La foi au service du régime

«La réhabilitation du religieux, le droit de s’exprimer et la visibilité retrouvée est un fait», affirme Silvia Mancini, anthropologue et historienne des religions à l’Université de Lausanne. Entre 2010 et 2018, elle a effectué plusieurs séjours à Cuba en tant qu’enseignante à l’Université de la Havane et a notamment publié une recherche sur les stratégies politiques face au réveil religieux à Cuba. «Il y a une ouverture nouvelle au domaine du religieux. On peut admettre désormais que les Cubains soient révolutionnaires et croyants. Mais la visée de ce changement d’attitude est essentiellement tactique. Il s’agit pour le parti de réaffirmer sa ligne politique et de regagner le consensus au sein de la population qui traverse une crise économique grave et qui connaît une perte d’enthousiasme face aux idéaux révolutionnaires», continue-t-elle. Pour l’anthropologue, il ne s’agit pas d’une remise en question de la ligne politique officielle, inspirée par le socialisme, mais d’une réhabilitation du religieux qui permet de réorganiser les rangs du socialisme d’État grâce au soutien de groupes d’opinion et de franges sociales qui, en tant que «croyantes», étaient repoussées vers les marges de la société.

Les expressions religieuses restent donc contrôlées et soumises à une surveillance attentive qui les oblige à s’exprimer sous une forme institutionnalisée.
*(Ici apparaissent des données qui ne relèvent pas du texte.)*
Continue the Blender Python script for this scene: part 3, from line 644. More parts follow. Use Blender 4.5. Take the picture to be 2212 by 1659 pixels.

À tel point que même «les traditions afro-cubaines, comme la santeria, en viennent à s’auto-nommer «religions» à part entière en s’organisant sur le modèle des Églises historiques, à désigner des responsables de communauté censés dialoguer avec l’État, à pousser leurs portes-parole à rédiger des véritables traités théologiques – alors que ces traditions sont orales et centrées essentiellement sur le rituel divinatoire», précise Silvia Mancini.

La volonté de contrôle s’étend jusque sur les bancs de l’Université de La Havane qui a ouvert un enseignement de philosophie et de sciences des religions il y a quelques années, auquel a participé Silvia Mancini. «Le cours était essentiellement suivi par des fonctionnaires du ministère de l’Intérieur qui venaient se familiariser avec le domaine religieux afin d’appliquer sur le terrain cette nouvelle stratégie du consensus inaugurée par le régime.»